Unit was shut down for a period following detachment of reactor support
Argentina’s nuclear regulator has issued a renewed licence to state operator Nucleoelectrica Argentina for the operation of the Atucha-2 nuclear power plant until 26 May 2026.
The Autoridad Regulatoria Nuclear (ARN) said the new licence would take Atucha-2, a 693-MW pressurised heavy water reactor (PHWR) unit that began commercial operation in May 2016, up to the end of its first 10 years of operation, a decade which has seen a number of licence extensions.
In December 2015 ARN granted a conditional operating licence for Atucha-2, about 100 km northwest of Buenos Aires, until May 2016. It issued its initial five-year licence on 26 May 2016 following the completion of a programme of testing and training.
The first, two-year extension was granted in May 2021, but the unit was shut down from October 2022 for repairs after the discovery that one of the four internal supports of the reactor had detached.
During a routine inspection, the plant’s warning system detected an obstruction in one of the fuel channels and it was discovered that one of the reactor’s four metal internal supports had fallen inside, together with its bolt. It was 14 meters deep, at the bottom of the reactor, the Buenos Aires Herald reported.
The incident led to ARN issuing a second short-term extension to 26 May 2024, so Nucleoelectrica could resolve the problem. ARN authorised the unit’s restart in August 2023 following a 10-month shutdown.

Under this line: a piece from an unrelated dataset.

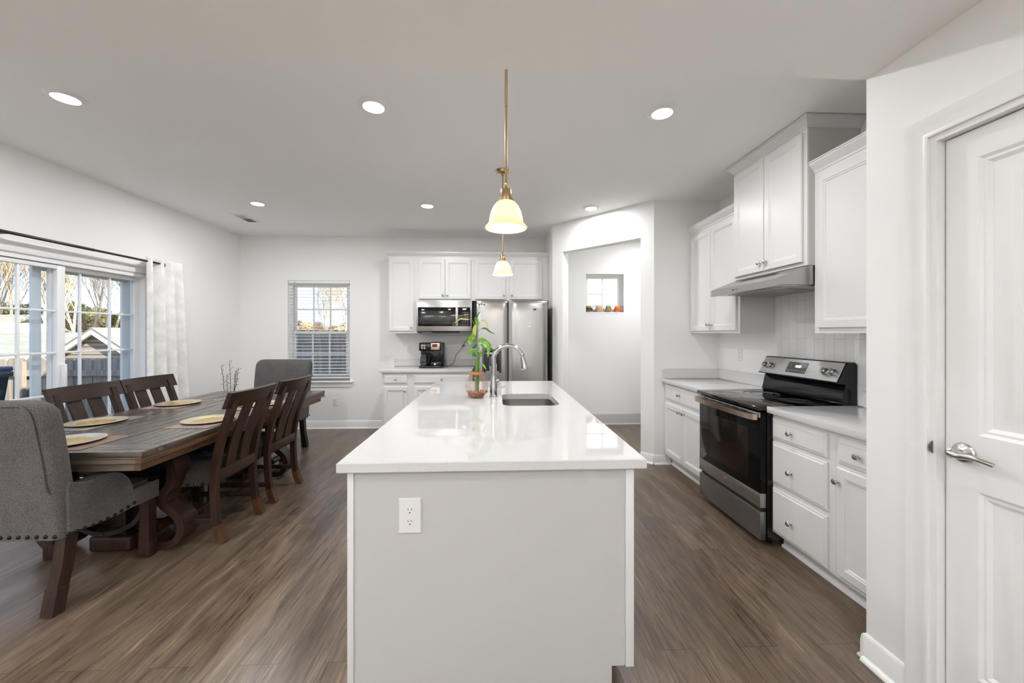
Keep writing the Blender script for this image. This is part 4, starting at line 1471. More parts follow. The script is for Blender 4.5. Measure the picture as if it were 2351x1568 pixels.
# ================================================================== BAMBOO VASE
def vase():
    r = thing('bamboo_vase', 'lucky bamboo in a round glass bowl vase on the island', 'plant', (-.139, 2.90, CT))
    bm = B()
    outer = [(.030, .0), (.050, .004), (.072, .028), (.085, .062), (.0865, .09), (.080, .122), (.062, .150), (.048, .163), (.046, .172), (.050, .180), (.051, .186)]
    inner = [(a - .002, z + (.002 if z < .02 else 0)) for a, z in reversed(outer)]
    lathe(bm, outer + inner + [(0, .004)], n=48)
    obj('glass_bowl', bm, M['vase'], r, angle=60)
    rnd = random.Random(3)
    bm = B()
    for i in range(150):
        a = rnd.random() * 2 * PI; z = .010 + rnd.random() * .034
        R_ = min(.078, .045 + z * .9)
        q = R_ * math.sqrt(rnd.random()); s = .006 + rnd.random() * .005
        bmesh.ops.create_icosphere(bm, subdivisions=1, radius=s, matrix=Matrix.Translation((q * math.cos(a), q * math.sin(a), z)))
    o = obj('pebbles', bm, M['pebble'], r); o['kind'] = 'stuff'
    bm = B(); lathe(bm, [(.051, .170), (.054, .174), (.055, .186), (.053, .190), (.049, .190), (.0505, .172)], n=40); obj('orange_band', bm, M['terra'], r)
    # stalks
    for (x0, x1, y, z1, rr) in ((.002, .006, .0, .52, .0085), (.010, .020, .010, .33, .0075), (-.006, -.004, .012, .235, .007)):
        bm = B()
        pts = []; rad = []
        n = 9
        for i in range(n):
            z = .03 + (z1 - .03) * i / (n - 1)
            for dz, k in ((-.004, 1.0), (0, 1.18), (.004, 1.0)):
                pts.append((x0 + (x1 - x0) * i / (n - 1), y, z + dz)); rad.append(rr * k * (1 - .45 * i / (n - 1) * (z1 > .4)))
        tube(bm, pts, rad, 12)
        obj('stalk', bm, M['stalk'], r)
    # leaves: paths (dx, dz) from vase axis, with y drift, width
    LV = [([(-.010, .520), (-.036, .575), (-.078, .581), (-.120, .585), (-.146, .568), (-.172, .552)], .03, .012, 'leaf3'),
          ([(.003, .543), (-.007, .565), (.003, .598), (.016, .624), (.032, .637)], -.02, .011, 'leaf2'),
          ([(-.001, .500), (.029, .562), (.058, .569), (.081, .539), (.090, .510)], -.04, .013, 'leaf3'),
          ([(.012, .487), (.032, .510), (.068, .513), (.103, .487), (.139, .471)], .03, .014, 'leaf2'),
          ([(-.007, .478), (-.026, .455), (-.043, .422), (-.049, .393)], -.06, .040, 'leaf'),
          ([(.000, .530), (-.010, .500), (-.022, .455), (-.030, .430)], -.05, .034, 'leaf'),
          ([(.006, .400), (.029, .432), (.061, .419), (.090, .396), (.110, .377)], .05, .030, 'leaf'),
          ([(.006, .413), (.051, .409), (.081, .396), (.090, .344), (.084, .299)], -.05, .026, 'leaf'),
          ([(.006, .413), (-.020, .435), (-.052, .439), (-.094, .439)], .06, .010, 'leaf2'),
          ([(-.007, .422), (-.046, .445), (-.085, .413), (-.101, .380)], .02, .012, 'leaf2'),
          ([(-.001, .364), (-.017, .351), (-.046, .341), (-.065, .322)], -.05, .032, 'leaf'),
          ([(.012, .364), (.032, .396), (.055, .364), (.064, .348)], .04, .018, 'leaf'),
          ([(.012, .247), (.042, .250), (.061, .227), (.074, .208)], -.03, .014, 'leaf'),
          ([(.003, .510), (.006, .545), (.000, .575), (-.010, .600)], .0, .030, 'leaf'),
          ([(.006, .364), (.045, .354), (.084, .367), (.123, .347), (.149, .240)], .05, .012, 'leaf2'),
          ([(.000, .300), (-.012, .315), (-.024, .330), (-.028, .300)], -.03, .020, 'leaf2'),
          ([(.004, .260), (-.010, .275), (-.018, .262), (-.022, .245)], -.03, .016, 'leaf'),
          ([(.010, .375), (.028, .345), (.036, .318), (.034, .300)], .02, .016, 'leaf'),
          ([(-.002, .545), (-.012, .520), (-.014, .49), (-.006, .46)], -.045, .028, 'leaf3'),
          ([(.004, .395), (-.012, .380), (-.022, .365), (-.018, .345)], .03, .020, 'leaf2')]
    for pts2, yd, w, mk in LV:
        n = len(pts2)
        P3 = smooth_path([(x, yd * i / (n - 1), z) for i, (x, z) in enumerate(pts2)], 5)
        bm = B(); rows = []
        for i, p in enumerate(P3):
            t = i / (len(P3) - 1)
            d = (P3[min(i + 1, len(P3) - 1)] - P3[max(i - 1, 0)]).normalized()
            side = d.cross(Vector((.25, -1, .15))).normalized()
            if w < .02 and t < .35: hw = .0012
            else: hw = max(.0006, w * .5 * math.sin(PI * min(1, max(0, (t - .05) / .95))) ** .8)
            nn = d.cross(side).normalized()
            rows.append([bm.verts.new(p - side * hw + nn * hw * .25), bm.verts.new(p), bm.verts.new(p + side * hw + nn * hw * .25),
                         bm.verts.new(p + side * hw * .9 + nn * (hw * .25 + .0008)), bm.verts.new(p + nn * .0008), bm.verts.new(p - side * hw * .9 + nn * (hw * .25 + .0008))])
        for a, b in zip(rows, rows[1:]):
            for q in range(6):
                s_ = (q + 1) % 6
                bm.faces.new((a[q], a[s_], b[s_], b[q]))
        obj('leaf', bm, M[mk], r, angle=70)
vase()

# ================================================================== PENDANTS AND DOWNLIGHTS
def pendant(label, x, y, zb, s=1.0):
    r = thing('pendant_lamp', label, 'pendant lamp', (x, y, ZC), group=None)
    z = zb - ZC
    bm = B()
    out = [(.092, 0), (.094, .004), (.090, .010), (.082, .018), (.076, .028), (.074, .044), (.068, .072), (.056, .098), (.042, .114), (.030, .122)]
    inn = [(a - .0035, zz) for a, zz in reversed(out)]
    lathe(bm, [(a * s, zz * s) for a, zz in out + inn + [out[0]]], (0, 0, z), 48, cap=False)
    obj('glass_shade', bm, M['shade'], r, angle=60)
    bm = B(); lathe(bm, [(0, 0), (.012, .003), (.022, .012), (.0255, .026), (.022, .042), (.014, .056), (.012, .080), (0, .082)], (0, 0, z + .006), 28)
    obj('bulb', bm, M['bulb'], r)
    bm = B(); lathe(bm, [(.031, .116), (.034, .118), (.034, .126), (.030, .128), (.030, .134), (.026, .136), (.026, .168), (.022, .174), (.010, .177), (.007, .185), (.011, .192), (.011, .200), (.006, .206), (0, .207)], (0, 0, z), 32)
    obj('socket_cap', bm, M['brass'], r)
    bm = B()
    tube(bm, [(0, 0, z + .20), (0, 0, z + .20 + (-.2 - z) * .45)], .0055, 14)
    tube(bm, [(0, 0, z + .20 + (-.2 - z) * .45), (.001, 0, -.02)], .0065, 14)
    obj('rod', bm, M['brass'], r)
    bm = B(); lathe(bm, [(.062, 0), (.062, -.004), (.056, -.012), (.034, -.022), (.014, -.027), (.012, -.045), (0, -.046)], (0, 0, 0), 36)
    obj('canopy', bm, M['brass'], r)
    light('bulb_light', 'POINT', (0, 0, z + .028), P_PEND, (1.0, .88, .68), parent=r, shadow_soft_size=.026)
pendant('nearer brass pendant lamp with cream glass bell shade above the island', .048, 1.72, 1.855)
pendant('farther brass pendant lamp with cream glass bell shade above the island', .065, 3.383, 1.900)

LENS = None
def downlight(x, y, z, label, power):
    global LENS
    if LENS is None:
        r = thing('recessed_light', label, 'ceiling light', (x, y, z), group='round recessed ceiling lights')
        bm = B(); lathe(bm, [(.060, -.004), (.064, -.014), (.080, -.012), (.094, -.004), (.094, 0), (.060, 0)], n=48, cap=False); obj('trim_ring', bm, M['trim'], r)
        bm = B(); lathe(bm, [(0, -.006), (.062, -.006), (.062, -.001), (0, -.001)], n=40); obj('led_lens', bm, M['led'], r)
        LENS = r
    else:
        r = LENS.copy(); COL.objects.link(r); r.location = (x, y, z)
        for c in LENS.children:
            if c.type == 'MESH':
                k = c.copy(); COL.objects.link(k); k.parent = r
        r['label'] = label
    light('lamp_light', 'AREA', (0, 0, -.018), power, (.95, .972, 1.0), parent=r, shape='DISK', size=.12)
    return r
downlight(-2.575, 2.44, ZC, 'recessed ceiling light nearest the camera at the far left, above the table', P_DOWN)
downlight(-.757, 2.45, ZC, 'recessed ceiling light in the near row, left of the nearer pendant', P_DOWN)
downlight(1.069, 2.44, ZC, 'recessed ceiling light in the near row, right of the nearer pendant', P_DOWN * .72)
downlight(-2.585, 4.335, ZC, 'recessed ceiling light in the far row beside the ceiling vent', P_DOWN)
downlight(-.752, 4.33, ZC, 'recessed ceiling light in the middle of the far row', P_DOWN)
downlight(1.080, 4.335, ZC, 'recessed ceiling light in the far row in front of the angled wall', P_DOWN * .72)
for i, (x, y) in enumerate(((-2.6, .2), (-.75, .2), (1.0, .2), (-2.6, -1.6), (-.75, -1.6), (1.0, -1.6), (-2.6, -3.3), (-.75, -3.3), (1.0, -3.3))):  # extra lamps out of view, added for overall brightness
    downlight(x, y, ZH, 'round recessed ceiling light added behind the viewpoint to brighten the room', P_LIVING * (1.0 if y > -1 else 1.3))
downlight(2.3, 5.1, ZC, 'recessed ceiling light added out of sight to light the hall', P_HALL)  # unseen lamp added so the hall is lit

# uplighters added out of sight behind the viewpoint to brighten the ceiling
for k_, (x, y) in enumerate(((-2.9, -1.2), (-.2, -2.6))):
    r = thing('added_uplighter', ('brass uplighter added out of view near the left wall to brighten the ceiling', 'brass uplighter added out of view mid-room behind the viewpoint to brighten the ceiling')[k_], 'lamp', (x, y, 0))
    bm = B(); lathe(bm, [(.14, 0), (.14, .015), (.02, .03), (0, .03)], n=32); obj('base', bm, M['brass'], r)
    bm = B(); tube(bm, [(0, 0, .02), (0, 0, 1.70)], .011, 12); obj('pole', bm, M['brass'], r)
    bm = B(); lathe(bm, [(.0, 1.69), (.03, 1.69), (.15, 1.80), (.147, 1.80), (.028, 1.70), (0, 1.70)], n=36); obj('lamp_shade', bm, M['trim'], r)
    light('bulb_light', 'SPOT', (0, 0, 1.77), 260, (.94, .97, 1.0), rot=(PI, 0, 0), parent=r, shadow_soft_size=.05, spot_size=R(168), spot_blend=.6)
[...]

Argentina has three operating commercial power reactors – two Siemens KWU-designed PHWR units at Atucha and a Candu unit at the Embalse nuclear station.
Nucleoelectrica is preparing to submit a licence renewal application to ARN to extend the operating lifetime of Atucha-1, a 340-MW PHWR unit, by 20 years.
In 2022, the three units produced about 5.5% of Argentina’s generated electricity.
Argentina is planning to build a third unit at Atucha with China in the running to provide the plant technology.
Argentina is also building a domestically designed and developed 25-MW Carem small modular pressurised water reactor unit at the Atucha site.